Mais quels sont donc ces 24.000 freelances belges qui se sont inscrits sur Malt ? Sans surprise, près de 6.000 sont des experts de la tech (IA, data, SEO, etc.) et des développeurs. Ce sont eux qui permettent la folle croissance de la plateforme tant les besoins des entreprises en transformation digitale sont énormes. Un nombre quasi identique de personnes sont issues du marketing au sens large. Près de 4.000 sont des journalistes, des copywriters, des designers et des communicants. Les profils liés au conseil et l’audit sont quasi aussi nombreux.
Placer des intérim experts
On le voit, Malt est surtout active pour placer ce que le milieu RH appelle des intérim experts. Des profils qui acceptent des missions sur base du projet en monnayant leur talent au prix qu’ils entendent tout en gardant leur liberté. Un phénomène qui, de nos jours, intéresse des profils de plus en plus jeunes qui apprécient la variété des missions et des secteurs et la dimension bien-être qu’il apporte (on peut travailler à temps partiel ou faire des pauses entre les missions).
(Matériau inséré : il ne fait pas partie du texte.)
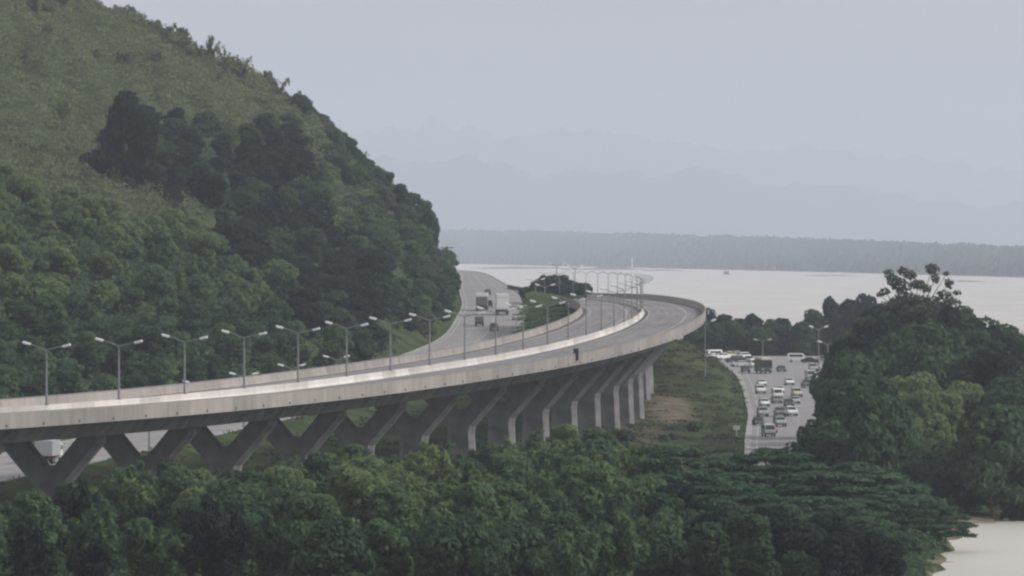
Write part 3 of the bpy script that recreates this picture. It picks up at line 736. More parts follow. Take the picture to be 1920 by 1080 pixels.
def solve(fn, x, y):                    # where on a road is the point seen at frame position x,y
    Ys = np.arange(950, 2400, 1.0); z = fn(Ys)[2] + .06
    yy = YH + (H - z)/Ys*F
    k = int(np.abs(yy - y).argmin()); Y = float(Ys[k])
    return (x - CX)/F*Y, Y, float(fn(Y)[2]) + .062
protos = {}
def vehicle(kind, args, fn, x, y, rz, label, cat, group, sc=1.0):
    key = (kind.__name__, args)
    if key in protos: t = copy_tree(protos[key])
    else: t = kind(*args); protos[key] = t
    t.location = solve(fn, x, y); t.rotation_euler = (0, 0, rz); t.scale = (sc, sc, sc)
    tag(t, label, cat, group); return t
AW = math.pi                            # facing away from the viewpoint
gl = 'vehicles on the highway below the hill'
vehicle(truck, ('grey', 'white', 3.3, 'white'), hw, 941, 590, AW + .03, 'tall grey box truck with a white roof in the middle of the hillside highway', 'truck', gl, 1.2)
vehicle(truck, ('cream', 'grey', 2.9, 'white', True), hw, 904, 582, AW - .02, 'dark truck with pale roof left of the tall truck on the hillside highway', 'truck', gl, 1.12)
vehicle(truck, ('blue', 'grey', 2.6, None, True), hw, 899, 611, AW - .02, 'low truck with dark canvas load, nearest truck on the hillside highway', 'truck', gl, .8)
vehicle(car, ('bronze', 'suv'), hw, 926, 620, AW, 'dark bronze car nearest the viaduct on the hillside highway', 'car', gl)
vehicle(car, ('silver', 'saloon'), hw, 967, 600, AW, 'silver saloon right of the tall box truck', 'car', gl)
vehicle(car, ('white', 'hatch'), hw, 978, 581, AW, 'small pale car farthest right on the hillside highway', 'car', gl)
vehicle(pickup, ('black', False), hw, 916, 577, AW, 'black pickup between the two tall trucks', 'pickup', gl)
vehicle(car, ('grey', 'saloon'), hw, 914, 553, AW, 'grey saloon high up where the hillside highway bends', 'car', gl)
vehicle(truck, ('white', 'silver', 3.1), hw, 92, 868, AW - .13, 'pale lorry seen through the opening of the leftmost viaduct pier', 'truck', gl)
vehicle(car, ('white', 'saloon'), hw, 62, 862, AW - .13, 'white car beside the lorry behind the leftmost viaduct pier', 'car', gl)
gr = 'vehicles queuing on the lakeside road'
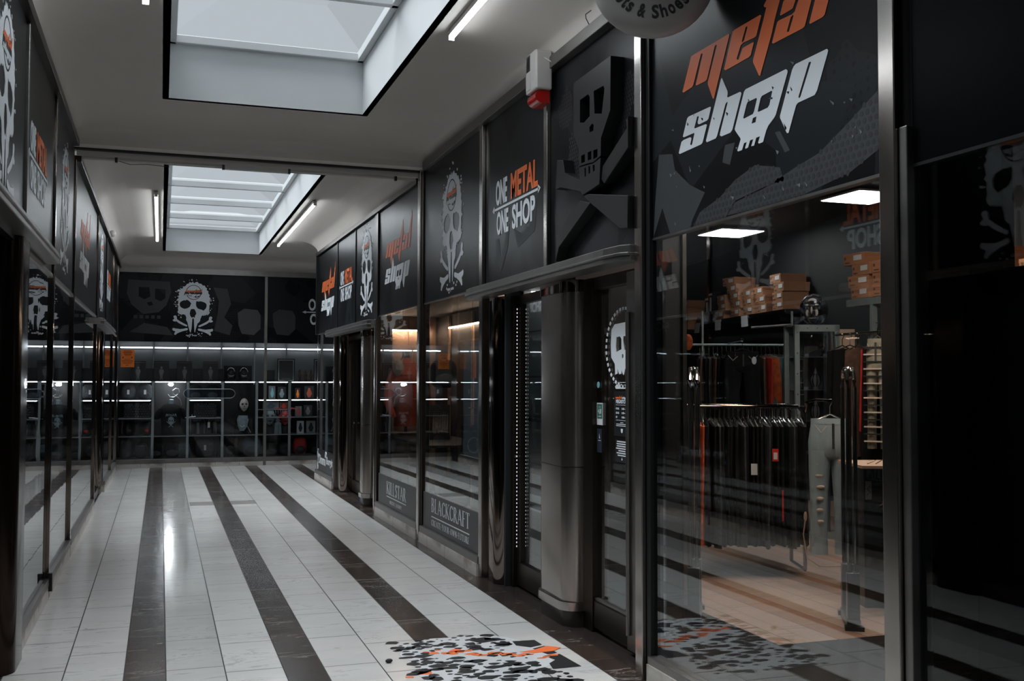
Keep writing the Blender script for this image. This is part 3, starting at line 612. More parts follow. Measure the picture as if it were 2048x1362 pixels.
def tube_light(x, y0, y1, z, label, grp=None):
    t = thing('tube_light', label, 'tube light', (x, (y0+y1)/2, z), 0, grp)
    MB().box(x-.022, x+.022, y0, y1, z+.012, z+.045).build('batten', 'plastic', t)
    MB().tube([(x, y0+.02, z), (x, y1-.02, z)], .014, 10).build('tube', 'tube', t)
    for y in (y0, y1): MB().box(x-.02, x+.02, y-.012, y+.012, z-.018, z+.03).build('end_cap', 'plastic', t)
tube_light(1.82, 5.2, 6.63, ZN-.05, 'glowing ceiling tube right of the nearer skylight, above the alarm siren')
tube_light(-.12, 5.2, 6.60, ZN-.05, 'glowing ceiling tube left of the nearer skylight, at the top edge')
tube_light(1.82, 13.1, 17.4, ZF-.06, 'glowing ceiling tube running along the right side of the far skylight')
tube_light(-.085, 13.1, 17.4, ZF-.06, 'glowing ceiling tube running along the left side of the far skylight')

# walls behind the facades
o = sbox('wall_front', 'darkwall', (-.8, 2.5, -4.05, -3.98, 0, 4.0))
b = MB(); b.box(2.56, 2.62, -4, 16.2, 2.40, 4.6); o = warp(b).build('wall_right', 'darkwall'); o['kind'] = 'structure'
o = sbox('wall_left', 'darkwall', (-1.75, -1.70, -4, 19.8, 0, 4.6), (-1.70, -.80, -4, 19.8, 2.42, 2.46))
o = sbox('wall_back', 'greywall', (-1.0, 7.0, 20.62, 20.68, 1.54, 2.6)); o = sbox('wall_back', 'black', (-1.0, 7.0, 20.62, 20.68, 0, 1.54))
o = sbox('wall_back', 'black', (-1.0, 7.0, 20.62, 20.68, 2.6, 4.6), (-1.0, 7.0, 19.86, 20.62, 2.42, 2.46), (-1.0, -.98, 19.86, 20.62, 0, 2.45))
o = sbox('wall_right_end', 'black', (7.0, 7.05, 16.86, 20.7, 0, 4.6))
o = sbox('wall_corner', 'black', (2.46, 7.0, 16.80, 16.86, 0, 4.0))

# ================================================================ RIGHT FACADE
ZP0, ZP1 = 2.36, 3.69       # printed fascia
def sign_panel(side, y0, y1, z0, z1, label, mat, grp=None):
    t = thing('sign_panel', label, 'sign panel', ((xr if side == 'r' else xl)((y0+y1)/2), (y0+y1)/2, z0), 0, grp)
    b = MB()
    if side == 'r': wbox(b, 2.5, 2.535, y0, y1, z0, z1)
    else: wbox(b, -.805, -.77, y0, y1, z0, z1)
    warp(b, side).build('board', mat, t); return t
sp = sign_panel('r', 3.09, 4.99, ZP0, ZP1, 'huge near fascia panel with slanted orange and white lettering', PAN[0])
sign_words(sp, on_right(4.687, 2.7647, .001), 1.0)
# pale scratches and flecks printed on the near panel
rnd = random.Random(3); b = MB()
for i in range(34):
    u, v = rnd.uniform(0.15, 1.75), rnd.uniform(.05, .36) if i % 3 else 1.0+rnd.uniform(-.55, -.4); a = rnd.uniform(.2, 1.2); l_ = rnd.uniform(.008, .035); w_ = rnd.uniform(.003, .008)
    d = (math.cos(a)*l_, -math.sin(a)*l_); nrm = (math.sin(a)*w_, math.cos(a)*w_)
    b.prism([[(u, v), (u+d[0]+nrm[0], v+d[1]+nrm[1]), (u+d[0]*1.1, v+d[1]*1.1), (u+d[0]-nrm[0], v+d[1]-nrm[1])]], on_right(4.99, ZP0, .0005), 0, .002)
b.build('fleck_print', 'greyfabric', sp)['kind'] = 'stuff'
G1 = [(0.774,0.012),(0.842,0.062),(1.092,0.085),(1.318,0.13),(1.491,0.158),(1.683,0.24),(1.88,0.33),(1.885,0.107),(1.681,0.041),(1.388,0.008),(1.051,0.006)]
G2 = [(0.45,0.006),(0.515,0.066),(0.707,0.108),(0.843,0.165),(1.013,0.202),(1.209,0.153),(1.235,0.095),(1.08,0.09),(0.84,0.07),(0.76,0.006)]
G3 = [(0.01,0.006),(0.028,0.168),(0.077,0.442),(0.23,0.415),(0.257,0.326),(0.415,0.22),(0.565,0.156),(0.439,0.04),(0.42,0.006),(0.20,0.006),(0.115,0.15)]
fm = on_right(4.99, ZP0, .0003)
def inside(p, L):
    c = False
    for i in range(len(L)):
        a_, b_ = L[i], L[i-1]
        if (a_[1] > p[1]) != (b_[1] > p[1]) and p[0] < (b_[0]-a_[0])*(p[1]-a_[1])/(b_[1]-a_[1])+a_[0]: c = not c
    return c
MB().prism([G3], fm, 0, .0004).build('shard_print', 'greyprint', sp)
for nm, G in (('halftone_print', G1), ('halftone_print', G2)):
    b = MB(); gr = MB().prism([G], fm, 0, .0004).build(nm, 'greyprint', sp)
    k = 0
    for iy in range(40):
        for ix in range(60):
            u, v = .02+ix*.034+(.017 if iy % 2 else 0), .01+iy*.030
            if inside((u, v), G): b.prism([ring2(u, v, .0118, 6)], fm, .0004, .0009)
    b.build('halftone_dots', 'darkprint', gr)
for G in ([(0.732, 0.27), (0.756, 0.348), (0.845, 0.341), (0.8, 0.245)], [(1.173, 0.312), (1.211, 0.31), (1.284, 0.212), (1.247, 0.21)]): MB().prism([G], fm, 0, .0004).build('shard_print', 'greyprint', sp)
sp = sign_panel('r', 6.60, 8.00, ZP0, ZP1, 'fascia panel with two-line slogan between the relief skull and a printed skull', PAN[1])
slogan_print(sp, on_right(7.82, 2.735, .001), 1.10, .435)
b = MB(); b.prism([[(.60, .14), (.70, -.02), (1.06, .06), (1.10, .25), (1.0, .22), (.96, .12), (.76, .08)]], on_right(7.9, 2.60, .0004), 0, .001)
b.prism([[(.16, -.04), (.20, -.24), (.30, -.30), (.46, -.14), (.50, .04), (.42, -.02), (.36, -.14), (.28, -.18), (.24, -.04)]], on_right(7.9, 2.75, .0004), 0, .001)
b.build('shard_print', 'greyprint', sp)
sp = sign_panel('r', 8.12, 10.0, ZP0, ZP1, 'fascia panel with white skull and crossbones above the glass nearest the beam', PAN[2])
skull_print(sp, on_right(9.02, 2.395, .001), .00095, seed=2, ku=1.0)
sp = sign_panel('r', 10.16, 12.12, ZP0, 3.61, 'fascia panel with slanted orange and white lettering just past the ceiling beam', PAN[3])
sign_words(sp, on_right(11.83, 2.715, .001), .98)
sp = sign_panel('r', 12.40, 13.60, 2.33, 3.60, 'narrow far panel with white skull and crossbones over the second doorway', PAN[0])
skull_print(sp, on_right(12.90, 2.39, .001), .00095, seed=5, ku=1.0)
sp = sign_panel('r', 13.64, 14.98, 2.33, 3.60, 'far fascia panel with two-line slogan over the second doorway on the right', PAN[1])
slogan_print(sp, on_right(14.86, 2.71, .001), 1.06, .43)
sp = sign_panel('r', 15.03, 16.80, 2.33, 3.59, 'last fascia panel on the right with slanted lettering, at the corner', PAN[2])
sign_words(sp, on_right(16.52, 2.69, .001), .97)
b = MB()
for z0, z1, y0, y1 in ((2.33, 3.59, 16.80, 16.86),): wbox(b, 2.46, 2.54, y0, y1, z0, z1)
warp(b).build('trim_4', 'blackmetal')['kind'] = 'structure'
# the near panel beyond the last post, shade put into its black
sp = sign_panel('r', -1.5, 2.96, ZP0, ZP1, 'fascia panel blackened for shade at the right edge, past the tall steel post', 'deepblack')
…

“Nous ne sommes en Belgique que depuis trois ans, conclut Malik Azzouzi. Nous ne faisons donc encore que gratter la surface. Le potentiel de croissance est énorme puisque, comme vous le signalez, le freelancing au sens large est en plein boom. Il y a une véritable appétence en Belgique pour des solutions agiles et flexibles dans un climat économique compliqué et un marché du travail tendu.
Dans un rapport récent, Goldman Sachs comparait le freelancing au cloud. Au début, le cloud n’était utilisé que temporairement ou pour certains projets. Aujourd’hui, il est incontournable et structurel. Il va arriver la même chose au freelancing. Aujourd’hui, il est encore géré par les achats et les RH s’occupent des employés. C’est une distinction qui, parfois, fait sens au niveau budgétaire. Je suis intimement persuadé que la solution agile et idéale est une gestion complète des talents par les RH. Mais avec un mix d’employés et de freelances au gré des besoins, des missions et des projets. Malt a aussi pour vocation d’accompagner les entreprises dans cette transformation-là.”
Division Strategy
Il y a une bonne dizaine d’années, les grandes entreprises ne savaient pas ce qu’était un freelance. Aujourd’hui, non seulement, ce n’est plus un sujet, mais le freelancing répond aux aspirations des jeunes générations. Des jeunes qui n’ont pas forcément envie de devenir manager.
Signalons encore que Malt dispose aussi d’une division Strategy. C’est la seule partie de la plateforme qui ne soit pas ouverte à tous. La candidature de ces freelances-là doit être validée. Et pour cause, il s’agit de profils de haut niveau destinés à des missions hautement stratégiques de consultance ou d’intérim managers. Ils sont au nombre de 20.000 environ sur les 850.000 freelances enregistrés sur Malt. On y trouve des anciens de chez McKinsey, de Bain ou EY ainsi que d’anciens membres de C-Suite.
Le freelancing répond aux aspirations des jeunes générations qui n’ont pas forcément envie de devenir manager.